## Problem statement
Retype only what runs from the first line of the listing to the line holding "nd=norm(D[idx]*rng.uniform(.35,.9,(m,1))+r*spread)", both included. Do not retype the pictures.

************

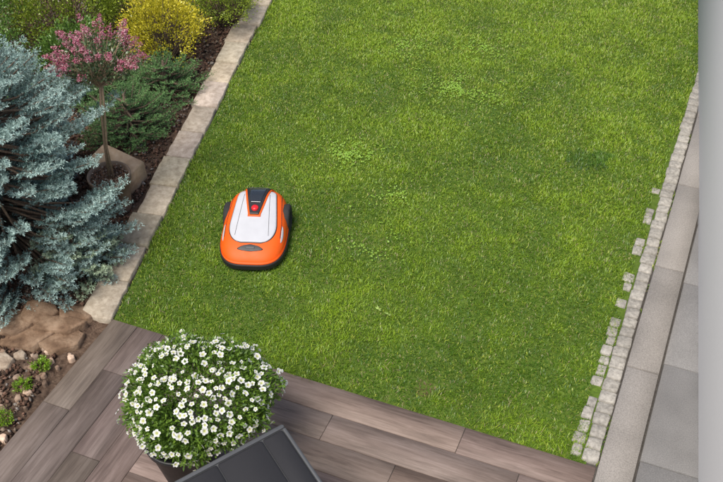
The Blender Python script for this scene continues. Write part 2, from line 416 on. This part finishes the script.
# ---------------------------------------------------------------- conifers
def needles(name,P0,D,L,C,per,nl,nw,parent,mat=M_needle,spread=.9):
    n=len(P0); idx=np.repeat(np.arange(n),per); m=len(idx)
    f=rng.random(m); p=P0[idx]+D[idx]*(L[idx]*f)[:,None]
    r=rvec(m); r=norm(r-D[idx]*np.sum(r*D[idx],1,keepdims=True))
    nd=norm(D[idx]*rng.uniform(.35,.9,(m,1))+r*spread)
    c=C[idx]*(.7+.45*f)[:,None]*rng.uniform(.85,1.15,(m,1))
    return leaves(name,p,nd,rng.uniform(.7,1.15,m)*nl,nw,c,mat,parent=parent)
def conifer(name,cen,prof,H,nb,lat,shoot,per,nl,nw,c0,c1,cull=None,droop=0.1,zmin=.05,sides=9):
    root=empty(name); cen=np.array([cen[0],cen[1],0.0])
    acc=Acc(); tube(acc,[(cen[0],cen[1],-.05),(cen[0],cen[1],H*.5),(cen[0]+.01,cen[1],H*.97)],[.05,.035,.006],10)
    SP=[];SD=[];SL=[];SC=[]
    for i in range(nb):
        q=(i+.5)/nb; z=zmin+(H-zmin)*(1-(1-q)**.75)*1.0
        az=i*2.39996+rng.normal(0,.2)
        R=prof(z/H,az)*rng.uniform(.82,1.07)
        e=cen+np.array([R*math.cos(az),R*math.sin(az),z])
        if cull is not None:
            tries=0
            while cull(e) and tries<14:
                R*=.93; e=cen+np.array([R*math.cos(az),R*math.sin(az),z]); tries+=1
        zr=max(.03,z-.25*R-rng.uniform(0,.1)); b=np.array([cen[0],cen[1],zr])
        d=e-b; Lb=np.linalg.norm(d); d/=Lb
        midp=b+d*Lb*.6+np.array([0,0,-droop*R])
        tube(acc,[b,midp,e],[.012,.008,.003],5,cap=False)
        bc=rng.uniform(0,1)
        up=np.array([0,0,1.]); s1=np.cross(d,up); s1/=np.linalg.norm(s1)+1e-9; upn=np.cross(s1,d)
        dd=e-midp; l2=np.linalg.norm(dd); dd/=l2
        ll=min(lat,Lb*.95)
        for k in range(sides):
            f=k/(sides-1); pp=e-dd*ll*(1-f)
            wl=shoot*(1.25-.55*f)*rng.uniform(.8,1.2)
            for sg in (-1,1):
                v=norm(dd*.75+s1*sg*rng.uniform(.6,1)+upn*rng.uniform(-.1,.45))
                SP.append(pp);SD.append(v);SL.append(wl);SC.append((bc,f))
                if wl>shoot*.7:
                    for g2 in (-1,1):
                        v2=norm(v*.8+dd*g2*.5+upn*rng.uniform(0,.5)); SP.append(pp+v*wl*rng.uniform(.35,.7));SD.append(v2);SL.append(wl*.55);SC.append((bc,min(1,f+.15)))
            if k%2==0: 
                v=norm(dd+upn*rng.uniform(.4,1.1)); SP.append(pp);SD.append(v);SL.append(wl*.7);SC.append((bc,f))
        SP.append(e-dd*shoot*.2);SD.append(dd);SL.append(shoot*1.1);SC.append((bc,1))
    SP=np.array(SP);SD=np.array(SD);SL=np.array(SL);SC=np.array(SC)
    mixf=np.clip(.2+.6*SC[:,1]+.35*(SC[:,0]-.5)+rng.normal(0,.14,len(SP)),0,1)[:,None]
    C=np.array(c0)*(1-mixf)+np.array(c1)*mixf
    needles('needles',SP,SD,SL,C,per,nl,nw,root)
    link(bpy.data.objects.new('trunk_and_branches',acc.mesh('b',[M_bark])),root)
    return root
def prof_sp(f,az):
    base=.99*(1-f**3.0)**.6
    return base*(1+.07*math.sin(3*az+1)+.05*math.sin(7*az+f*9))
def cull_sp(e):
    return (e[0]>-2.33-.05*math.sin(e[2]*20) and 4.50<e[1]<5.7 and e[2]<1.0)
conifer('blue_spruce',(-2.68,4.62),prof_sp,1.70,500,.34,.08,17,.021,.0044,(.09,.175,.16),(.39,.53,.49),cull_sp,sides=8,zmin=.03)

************

## Task result
The Blender Python script for this scene continues. Write part 2, from line 416 on. This part finishes the script.
# ---------------------------------------------------------------- conifers
def needles(name,P0,D,L,C,per,nl,nw,parent,mat=M_needle,spread=.9):
    n=len(P0); idx=np.repeat(np.arange(n),per); m=len(idx)
    f=rng.random(m); p=P0[idx]+D[idx]*(L[idx]*f)[:,None]
    r=rvec(m); r=norm(r-D[idx]*np.sum(r*D[idx],1,keepdims=True))
    nd=norm(D[idx]*rng.uniform(.35,.9,(m,1))+r*spread)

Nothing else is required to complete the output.